Dataset content —
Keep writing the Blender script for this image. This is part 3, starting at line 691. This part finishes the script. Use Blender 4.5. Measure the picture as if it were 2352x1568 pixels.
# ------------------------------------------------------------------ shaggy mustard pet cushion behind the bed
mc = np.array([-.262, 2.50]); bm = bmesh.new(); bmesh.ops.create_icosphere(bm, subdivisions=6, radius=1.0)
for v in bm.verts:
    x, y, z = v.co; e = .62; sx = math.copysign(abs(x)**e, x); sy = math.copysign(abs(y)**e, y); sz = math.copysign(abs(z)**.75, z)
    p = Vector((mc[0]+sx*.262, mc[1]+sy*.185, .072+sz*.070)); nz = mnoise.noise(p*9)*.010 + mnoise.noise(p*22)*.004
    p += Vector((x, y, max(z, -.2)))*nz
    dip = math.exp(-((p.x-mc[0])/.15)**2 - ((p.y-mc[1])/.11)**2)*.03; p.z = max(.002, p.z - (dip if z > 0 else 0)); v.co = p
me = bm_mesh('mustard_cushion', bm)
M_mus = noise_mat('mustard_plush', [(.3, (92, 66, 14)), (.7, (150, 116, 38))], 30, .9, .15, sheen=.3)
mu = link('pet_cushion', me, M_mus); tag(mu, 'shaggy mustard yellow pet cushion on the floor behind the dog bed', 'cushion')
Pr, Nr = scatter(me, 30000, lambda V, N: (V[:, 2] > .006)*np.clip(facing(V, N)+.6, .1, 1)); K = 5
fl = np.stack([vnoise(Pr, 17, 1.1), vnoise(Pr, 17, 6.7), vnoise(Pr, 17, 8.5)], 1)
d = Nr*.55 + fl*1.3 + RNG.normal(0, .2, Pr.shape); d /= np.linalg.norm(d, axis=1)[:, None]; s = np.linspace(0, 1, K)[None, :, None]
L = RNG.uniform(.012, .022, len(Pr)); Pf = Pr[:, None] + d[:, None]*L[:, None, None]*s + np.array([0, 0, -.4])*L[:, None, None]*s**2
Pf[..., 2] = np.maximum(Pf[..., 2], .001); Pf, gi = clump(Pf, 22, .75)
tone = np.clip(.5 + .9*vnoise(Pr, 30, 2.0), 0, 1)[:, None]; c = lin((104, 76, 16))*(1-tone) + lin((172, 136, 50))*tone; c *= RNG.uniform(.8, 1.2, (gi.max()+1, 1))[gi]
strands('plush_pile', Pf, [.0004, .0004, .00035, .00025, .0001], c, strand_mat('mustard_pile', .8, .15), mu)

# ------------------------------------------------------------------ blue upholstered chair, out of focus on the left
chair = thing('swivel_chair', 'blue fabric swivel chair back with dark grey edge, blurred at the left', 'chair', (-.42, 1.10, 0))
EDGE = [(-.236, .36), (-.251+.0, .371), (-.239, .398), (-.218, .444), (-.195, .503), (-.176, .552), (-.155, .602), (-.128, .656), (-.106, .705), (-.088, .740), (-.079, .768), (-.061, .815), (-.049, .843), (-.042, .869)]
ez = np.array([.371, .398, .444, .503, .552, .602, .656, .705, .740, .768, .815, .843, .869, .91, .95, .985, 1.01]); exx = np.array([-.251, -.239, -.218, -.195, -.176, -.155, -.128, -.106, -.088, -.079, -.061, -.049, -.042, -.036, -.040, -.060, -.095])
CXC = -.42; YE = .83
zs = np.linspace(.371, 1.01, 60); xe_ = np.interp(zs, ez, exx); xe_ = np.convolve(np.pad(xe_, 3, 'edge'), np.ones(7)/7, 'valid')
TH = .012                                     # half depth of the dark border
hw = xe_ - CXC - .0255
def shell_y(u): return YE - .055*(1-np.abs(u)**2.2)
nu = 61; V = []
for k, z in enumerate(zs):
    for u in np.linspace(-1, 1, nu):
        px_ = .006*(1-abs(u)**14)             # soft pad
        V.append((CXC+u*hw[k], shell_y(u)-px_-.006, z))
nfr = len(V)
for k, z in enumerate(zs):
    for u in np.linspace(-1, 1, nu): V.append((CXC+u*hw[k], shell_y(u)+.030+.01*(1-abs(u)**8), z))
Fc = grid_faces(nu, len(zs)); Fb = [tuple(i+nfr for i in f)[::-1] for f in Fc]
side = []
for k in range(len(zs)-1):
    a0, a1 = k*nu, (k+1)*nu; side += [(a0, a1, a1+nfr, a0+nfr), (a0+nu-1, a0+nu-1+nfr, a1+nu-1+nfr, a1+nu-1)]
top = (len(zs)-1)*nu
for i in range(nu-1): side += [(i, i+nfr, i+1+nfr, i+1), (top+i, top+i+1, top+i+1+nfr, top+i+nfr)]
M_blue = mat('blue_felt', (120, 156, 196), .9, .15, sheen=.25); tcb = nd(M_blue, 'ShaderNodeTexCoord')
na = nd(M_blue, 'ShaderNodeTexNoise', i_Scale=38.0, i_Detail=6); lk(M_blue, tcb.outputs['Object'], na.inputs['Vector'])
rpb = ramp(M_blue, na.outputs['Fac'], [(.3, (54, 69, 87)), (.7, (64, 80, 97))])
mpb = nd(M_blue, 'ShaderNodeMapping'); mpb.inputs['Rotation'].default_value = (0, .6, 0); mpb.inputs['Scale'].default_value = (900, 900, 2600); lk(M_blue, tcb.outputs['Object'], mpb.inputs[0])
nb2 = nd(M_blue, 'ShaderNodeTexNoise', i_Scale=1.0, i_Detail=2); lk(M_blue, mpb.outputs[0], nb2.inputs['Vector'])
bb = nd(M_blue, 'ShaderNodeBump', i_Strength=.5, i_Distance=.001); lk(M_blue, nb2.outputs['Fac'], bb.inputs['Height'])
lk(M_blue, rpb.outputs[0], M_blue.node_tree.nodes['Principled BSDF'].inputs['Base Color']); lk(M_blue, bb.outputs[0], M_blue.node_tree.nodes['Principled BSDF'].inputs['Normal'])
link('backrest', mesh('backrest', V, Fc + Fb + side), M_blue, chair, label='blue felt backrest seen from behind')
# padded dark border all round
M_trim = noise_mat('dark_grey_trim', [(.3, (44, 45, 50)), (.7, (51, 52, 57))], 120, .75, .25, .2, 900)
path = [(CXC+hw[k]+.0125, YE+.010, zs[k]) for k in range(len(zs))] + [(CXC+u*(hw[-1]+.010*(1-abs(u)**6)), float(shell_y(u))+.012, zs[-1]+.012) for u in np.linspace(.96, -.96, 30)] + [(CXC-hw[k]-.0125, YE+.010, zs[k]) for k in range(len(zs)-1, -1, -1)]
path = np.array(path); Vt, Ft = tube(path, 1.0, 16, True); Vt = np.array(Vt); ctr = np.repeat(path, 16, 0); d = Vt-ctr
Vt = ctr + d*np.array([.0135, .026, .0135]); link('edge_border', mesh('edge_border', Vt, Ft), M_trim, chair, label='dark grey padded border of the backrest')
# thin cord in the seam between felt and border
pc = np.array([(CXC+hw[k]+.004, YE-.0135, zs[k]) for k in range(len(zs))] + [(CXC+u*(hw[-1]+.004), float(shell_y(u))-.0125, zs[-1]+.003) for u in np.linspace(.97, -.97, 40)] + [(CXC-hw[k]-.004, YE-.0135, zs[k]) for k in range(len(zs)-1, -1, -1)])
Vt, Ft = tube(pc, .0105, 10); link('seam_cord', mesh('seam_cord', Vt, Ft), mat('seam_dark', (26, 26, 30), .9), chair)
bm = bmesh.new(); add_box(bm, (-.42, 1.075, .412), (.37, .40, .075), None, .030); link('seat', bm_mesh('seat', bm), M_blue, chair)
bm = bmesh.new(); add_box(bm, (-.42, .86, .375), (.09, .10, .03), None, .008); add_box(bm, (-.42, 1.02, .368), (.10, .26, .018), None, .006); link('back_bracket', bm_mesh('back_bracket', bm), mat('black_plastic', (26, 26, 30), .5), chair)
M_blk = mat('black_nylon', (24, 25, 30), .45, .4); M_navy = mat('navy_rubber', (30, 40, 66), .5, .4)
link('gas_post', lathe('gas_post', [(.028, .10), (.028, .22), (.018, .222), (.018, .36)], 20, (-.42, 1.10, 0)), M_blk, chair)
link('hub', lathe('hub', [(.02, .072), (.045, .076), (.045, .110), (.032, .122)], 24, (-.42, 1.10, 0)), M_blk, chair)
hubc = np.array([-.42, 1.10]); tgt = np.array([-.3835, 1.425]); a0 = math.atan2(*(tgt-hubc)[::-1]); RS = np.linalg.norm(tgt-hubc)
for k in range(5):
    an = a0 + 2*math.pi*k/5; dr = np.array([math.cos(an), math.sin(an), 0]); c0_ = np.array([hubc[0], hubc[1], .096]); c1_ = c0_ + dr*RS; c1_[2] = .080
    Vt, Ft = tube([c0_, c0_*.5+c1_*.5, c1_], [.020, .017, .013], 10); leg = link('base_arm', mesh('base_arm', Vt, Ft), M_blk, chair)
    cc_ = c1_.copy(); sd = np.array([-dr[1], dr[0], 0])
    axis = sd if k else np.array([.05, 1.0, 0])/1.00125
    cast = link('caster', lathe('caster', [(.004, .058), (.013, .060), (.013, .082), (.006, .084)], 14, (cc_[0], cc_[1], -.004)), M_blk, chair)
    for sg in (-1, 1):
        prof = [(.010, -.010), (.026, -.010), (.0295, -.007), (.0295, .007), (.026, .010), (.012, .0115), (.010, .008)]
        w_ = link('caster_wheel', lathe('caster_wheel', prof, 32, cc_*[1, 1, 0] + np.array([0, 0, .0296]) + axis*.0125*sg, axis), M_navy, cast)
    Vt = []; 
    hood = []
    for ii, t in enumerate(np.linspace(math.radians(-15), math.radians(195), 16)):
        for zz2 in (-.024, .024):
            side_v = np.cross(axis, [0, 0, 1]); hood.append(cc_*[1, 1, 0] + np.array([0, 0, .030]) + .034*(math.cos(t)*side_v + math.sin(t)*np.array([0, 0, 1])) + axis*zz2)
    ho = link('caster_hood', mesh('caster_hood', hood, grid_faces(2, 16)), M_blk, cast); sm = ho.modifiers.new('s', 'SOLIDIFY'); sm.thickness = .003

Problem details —
Quote the data above verbatim from its first line to the line that includes "strand_mat('mustard_pile', .8, .15), mu)", with both boundary lines retained.

Result of this exercise —
Keep writing the Blender script for this image. This is part 3, starting at line 691. This part finishes the script. Use Blender 4.5. Measure the picture as if it were 2352x1568 pixels.
# ------------------------------------------------------------------ shaggy mustard pet cushion behind the bed
mc = np.array([-.262, 2.50]); bm = bmesh.new(); bmesh.ops.create_icosphere(bm, subdivisions=6, radius=1.0)
for v in bm.verts:
    x, y, z = v.co; e = .62; sx = math.copysign(abs(x)**e, x); sy = math.copysign(abs(y)**e, y); sz = math.copysign(abs(z)**.75, z)
    p = Vector((mc[0]+sx*.262, mc[1]+sy*.185, .072+sz*.070)); nz = mnoise.noise(p*9)*.010 + mnoise.noise(p*22)*.004
    p += Vector((x, y, max(z, -.2)))*nz
    dip = math.exp(-((p.x-mc[0])/.15)**2 - ((p.y-mc[1])/.11)**2)*.03; p.z = max(.002, p.z - (dip if z > 0 else 0)); v.co = p
me = bm_mesh('mustard_cushion', bm)
M_mus = noise_mat('mustard_plush', [(.3, (92, 66, 14)), (.7, (150, 116, 38))], 30, .9, .15, sheen=.3)
mu = link('pet_cushion', me, M_mus); tag(mu, 'shaggy mustard yellow pet cushion on the floor behind the dog bed', 'cushion')
Pr, Nr = scatter(me, 30000, lambda V, N: (V[:, 2] > .006)*np.clip(facing(V, N)+.6, .1, 1)); K = 5
fl = np.stack([vnoise(Pr, 17, 1.1), vnoise(Pr, 17, 6.7), vnoise(Pr, 17, 8.5)], 1)
d = Nr*.55 + fl*1.3 + RNG.normal(0, .2, Pr.shape); d /= np.linalg.norm(d, axis=1)[:, None]; s = np.linspace(0, 1, K)[None, :, None]
L = RNG.uniform(.012, .022, len(Pr)); Pf = Pr[:, None] + d[:, None]*L[:, None, None]*s + np.array([0, 0, -.4])*L[:, None, None]*s**2
Pf[..., 2] = np.maximum(Pf[..., 2], .001); Pf, gi = clump(Pf, 22, .75)
tone = np.clip(.5 + .9*vnoise(Pr, 30, 2.0), 0, 1)[:, None]; c = lin((104, 76, 16))*(1-tone) + lin((172, 136, 50))*tone; c *= RNG.uniform(.8, 1.2, (gi.max()+1, 1))[gi]
strands('plush_pile', Pf, [.0004, .0004, .00035, .00025, .0001], c, strand_mat('mustard_pile', .8, .15), mu)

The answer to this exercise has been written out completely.